We know that the telescope collimation does occasionally jump, and an
on-going Shack-Hartmann monitoring project is trying to figure out
what is going on.  It was not clear to all of us whether this was the
full story behind the degraded images on the best-seeing nights, or
whether there was more going on as well.  Al Harper reported that he
has often seen images (with GRIM) in which stars appear double; he
thought this might be due to oscillations in the primary mirror

  This last really sounded like something was broken, and fixing it
belongs in a different category from a general program of telescope
improvements to fix the image quality. 

  We all agreed that further progress on image quality will require
one or more dedicated people to investigate the problem(s).  In the
meantime, it would be very useful to have a summary of:
   -All known and possible problems affecting image quality
	(wind-shake?  Primary mirror support?  Not enough tension 
	in the secondary truss? Catastrophic slippage giving rise to
	double images? Focus instability? High-speed vibrations caused
	by the drives?)
   -What is currently known (and not known) about their contribution
        to the error budget. 
   -What we need to do to get more information about these things. 

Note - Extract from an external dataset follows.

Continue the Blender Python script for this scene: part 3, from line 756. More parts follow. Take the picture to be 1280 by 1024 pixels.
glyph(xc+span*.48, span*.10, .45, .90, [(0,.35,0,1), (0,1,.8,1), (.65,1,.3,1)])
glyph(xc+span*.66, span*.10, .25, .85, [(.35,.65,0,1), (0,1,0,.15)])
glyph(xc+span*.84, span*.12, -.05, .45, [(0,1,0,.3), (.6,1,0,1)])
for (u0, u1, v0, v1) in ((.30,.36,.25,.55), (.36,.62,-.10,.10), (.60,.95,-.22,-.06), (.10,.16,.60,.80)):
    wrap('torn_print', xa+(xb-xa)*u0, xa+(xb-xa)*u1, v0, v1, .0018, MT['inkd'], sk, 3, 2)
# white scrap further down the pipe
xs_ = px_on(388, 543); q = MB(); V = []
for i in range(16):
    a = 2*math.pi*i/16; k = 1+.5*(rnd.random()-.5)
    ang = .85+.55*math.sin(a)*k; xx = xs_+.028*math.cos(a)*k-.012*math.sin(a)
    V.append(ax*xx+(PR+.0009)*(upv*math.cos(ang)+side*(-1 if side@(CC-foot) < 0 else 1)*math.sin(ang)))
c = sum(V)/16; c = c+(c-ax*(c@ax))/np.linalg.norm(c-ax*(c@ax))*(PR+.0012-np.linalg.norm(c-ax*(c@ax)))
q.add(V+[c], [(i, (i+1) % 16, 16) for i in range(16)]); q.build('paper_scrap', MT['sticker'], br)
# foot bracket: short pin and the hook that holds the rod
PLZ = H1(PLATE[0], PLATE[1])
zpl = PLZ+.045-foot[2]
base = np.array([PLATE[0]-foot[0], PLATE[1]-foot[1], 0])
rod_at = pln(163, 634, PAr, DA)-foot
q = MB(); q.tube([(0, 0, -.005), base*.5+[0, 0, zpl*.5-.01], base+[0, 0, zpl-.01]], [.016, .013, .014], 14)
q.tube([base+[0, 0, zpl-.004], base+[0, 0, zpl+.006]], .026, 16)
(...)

  Without this in hand, it is difficult to make decisions of the
relative importance of these different items. 

  Bruce Gillespie emphasized that we need to have this discussion of
priorities, in the context of what the ARC institutions actually want
to do scientifically.  For example, do we want to tool ourselves up as
a telescope optimized as a time-domain instrument, able to respond
quickly to synoptic opportunities?  Or do we want to emphasize superb
image quality?  An all-purpose observatory?  This ended the discussion
(for this meeting) of this important question. 

  DIS optics: In the last day or two, a problem in the manufacture of
the new optics for the DIS (red side) was found; it will have to be
sent back to the manufacturers.  The blue side is fine, and the new
blue-side optics will be installed over the next week or so. 

  Last month's meeting minutes are approved. 

  Next meeting on Monday, February 3 at 11:30 AM East Coast Time.